In the Without Warning performance, Peter’s Darkroom installation became an integral part of the experience at the Old Vic Tunnels. The Darkroom, originally built as a functional space for an exhibition of Peter’s hand-printed photographs, recreated the environment where he had spent countless nights processing and printing images for next-day deadlines. This space, filled with test prints, mistakes, and favorites covering every surface, carried the atmosphere of stale fix chemicals, John Peel’s music, and other nocturnal sounds.
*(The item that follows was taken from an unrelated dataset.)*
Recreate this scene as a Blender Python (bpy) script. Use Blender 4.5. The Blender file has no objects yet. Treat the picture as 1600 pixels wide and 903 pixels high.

A mutual friend introduced Peter to Lizzi Kew Ross, and they quickly realized that the Darkroom could be woven into the Without Warning performance. Peter began photographing the cast during rehearsals, filling the Darkroom’s interior with their images. The installation evolved into a key element of the performance set, where audience members could enter one by one through its revolving door, experiencing the photographs alongside the Without Warning soundscape. This unique collaboration added an intimate, sensory dimension to the performance, inviting audiences to engage with the imagery and sound in a way that blurred the lines between observer and participant.

Interview

A short interview with Lizzi Kew Ross, BBC Radio 4pm Programme January 2012

PRESS REVIEWS at OLD VIC TUNNELS

  • A disturbing, ultimately humane work that leaves a haunting and indelible impression.

    Neil Norman, The Stage

  • Kew Ross's exemplary cast, called upon to lug double basses about and belt out operatic tunes while engaged in hard core physical movement, work to draw us into the torment. Keep close to them, - it's a promenade performance- and on offer is a darkly poetic insight into the living nightmare of hostage incarceration.

    Keith Watson, Metro

  • In the performance, mankind appeared bare, reduced to its most essential without being deprived from compassion. Involving the audience by the very fact that it became part of the scene, moving around with the performers in an estranged place, the spectatorial participation was heightened in this theatrical production in which emotions were clearly motivational forces able to direct body and mind.